Conversation heats up on cost of doing business in FCS playoffs

It’s perhaps no surprise that a frank assessment of the FCS postseason by University of Montana athletics director Jim O’Day — one that questions both its finances and long-term viability — has stirred the pot.

After all, this isn’t coming from an outsider, but instead from a program with consistent success. As a member of the Big Sky conference, Montana has won 12 of the last 14 league titles — and claimed the FCS national championship in 2001.

So, when O’Day says Montana is hemmoraging money by participating in the lower-classification playoffs, and then wonders aloud how FBS realignment could rattle the very foundations of that system, it garners attention.

And not just from the locals.

“That drew the interest not only of the commissioners of the other FCS conferences, it got the attention of the people at the NCAA,” Big Sky Conference commissioner Doug Fullerton told The (Missoula, Mont.) Missoulian.

A blogger at Lehigh Football Nation began the week with a lengthy post, shared around the Web, that aims to refute O’Day’s claims.

Other fans joined in, too, from across the college football landscape — including the Mid-Eastern Athletic Conference, which participates in the FCS postseason; and the Southwestern Athletic Conference, which more recently has not.
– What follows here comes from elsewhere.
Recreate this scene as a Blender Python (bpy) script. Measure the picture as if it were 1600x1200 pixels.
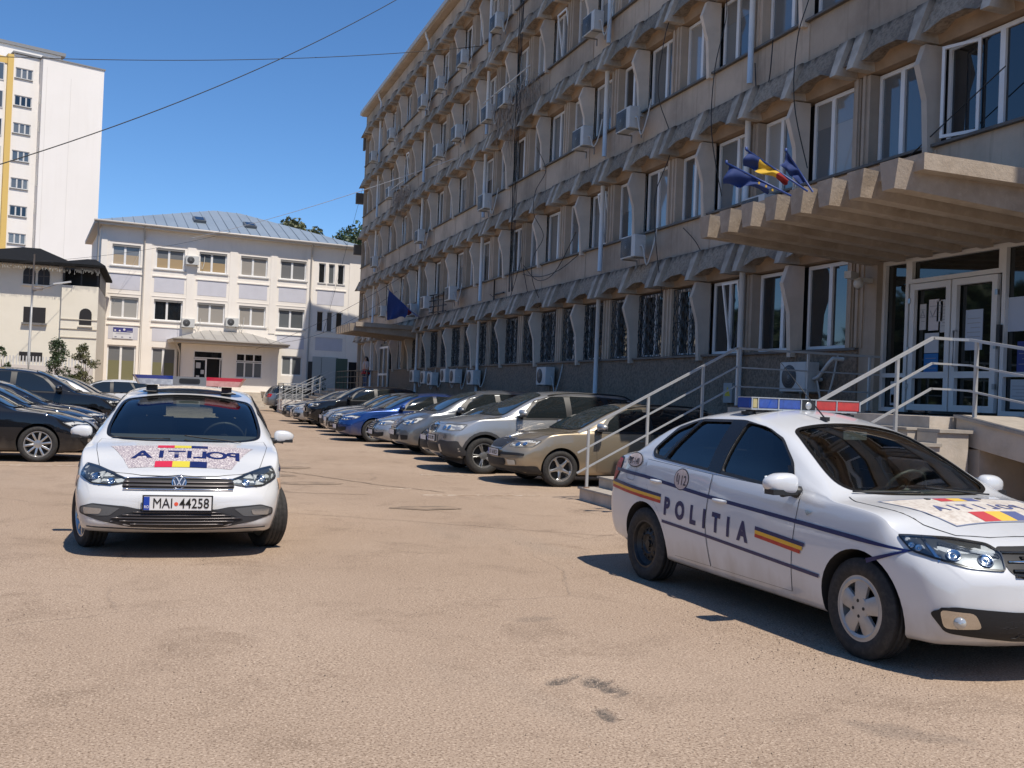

Fullerton, for his part, strenuously disagrees with the idea that the championship subdivision would begin falling apart if signature postseason participants like O’Day’s, James Madison, Villanova, Delaware, Georgia Southern and Richmond pack up for the FBS. It’s his opinion that the bowl subdivision is heading towards its own tipping point.

“There’s a real concern that the FBS is unsustainable, particularly at the lowest levels,” he said. “The (cost) increase is happening so fast, people are saying, ‘OK, how are we going to sustain this level of football?'”

Does anybody think that this perhaps reasonable, but terribly long-range fear will stop programs from pulling the Rod Tidwell? (You know, show me the money.)

The playoffs, some say, were never about bolstering a school’s bottom line. Nice theory. In today’s unsettled economic times, everything is about the money — one way or the other.

Meanwhile, the proposed Legacy Bowl, an idea that would potentially preclude black college football’s two best teams from participating in the FCS playoffs, has continued to generate so much response (good, bad, and ugly) that moderators at AnyGivenSaturday.com consolidated six giant threads into one spot on their message board.

We began a concurrent conversation about black college football’s haves and have-nots, and how funding plays a central role in the decisions to play these late-season money games — the so-called “classics” — rather than try to advance into the FCS postseason.

Is it time for some underfunded schools to consider not a move up, but a move down? That was brought up in a thread at meacfans.com.

Even in a time of so much uncertainty, there remain those — Fullerton, certainly, is one of them — who are optimistic about FCS football. Some will head off, others in. It will work itself out.

“The FCS is going to become an ever more major player in the future, and the NCAA is going to talk about learning-based decision making,” Fullerton told The Missoulian. “People need to understand that developing your brand and having athletics do what it’s supposed to do for a university, often has nothing to do with moving up a level. You find the level that works for you and you stay there, where you can afford to do it.”

Still, you have here a major player in the FCS saying he’d actually save money by not advancing to the national championship game.

Whether you like the current system or not, whether you agree with replacement pay-out contests or not, that exposes the playoffs as an almost indefensible proposition. It’s a point of pride, sure, but it’s also such a budget strain that even one of the FCS’ richest, most successful programs is talking about walking away.

In the end, Montana’s experience illustrates in the most complete way how the business of college football has become so difficult for small schools. Something has to give.